The University of Texas at Austin Athletics
Hall of Honor

- Induction:
- 2016
Inducted: 2016
Entering his 25th year as a member of the Longhorns Athletics staff, Bianco's tenure in sports information/media relations is the second longest of anyone in that role historically at Texas. His career at UT began in 1992 as assistant SID handling men's track & field and swimming & diving, and serving as media coordinator for the Texas Relays, but by the mid-1990s he assumed a significant role with Longhorn football. In 1998, he was promoted to media relations director, overseeing all men's sports. Four years later, Bianco was promoted to assistant athletics director during a time when UT had an unprecedented run, winning national titles in football (2005) and baseball (2002, 2005), while advancing to the Final Four in men's basketball (2003). In 2011, his responsibilities expanded as UT, in partnership with ESPN, launched the Longhorn Network. A year later, he was promoted to associate AD and helped build UT's first in-house video production team within the media relations department. During his time heading up his department, Bianco's staff has promoted numerous All-Americans, national award winners and championship teams. Personally, he managed the demands for Heisman Trophy winner and College Football Hall of Famer Ricky Williams, Heisman Trophy runner-ups/National Players of the Year Vince Young and Colt McCoy, as well as 15 members of the UT Hall of Honor, while working closely with head coaches John Mackovic, Mack Brown and Charlie Strong. Bianco also promoted three recipients of the Maxwell Award, three Walter Camp Football Foundation National Players of the Year and two Nagurski Trophy (national defensive player of the year) winners, as well as more than a dozen other national individual award recipients.
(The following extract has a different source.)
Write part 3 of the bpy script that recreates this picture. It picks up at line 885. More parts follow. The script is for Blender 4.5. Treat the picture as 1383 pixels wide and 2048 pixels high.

Additionally, he spent time serving as a public relations consultant for the major motion picture My All American, the true story of Longhorn legend Freddie Steinmark that was released in theaters nationwide in the fall of 2015. A native of upstate New York, Bianco lettered in track & field and graduated from Baldwin-Wallace University (Berea, Ohio) in 1988. He came to Texas after two years at the University of Cincinnati and a year at Fresno State and the University of Arkansas. Bianco and his wife, Sonya, also a Baldwin-Wallace track & field letterman, have two daughters, Haley and Sabrina.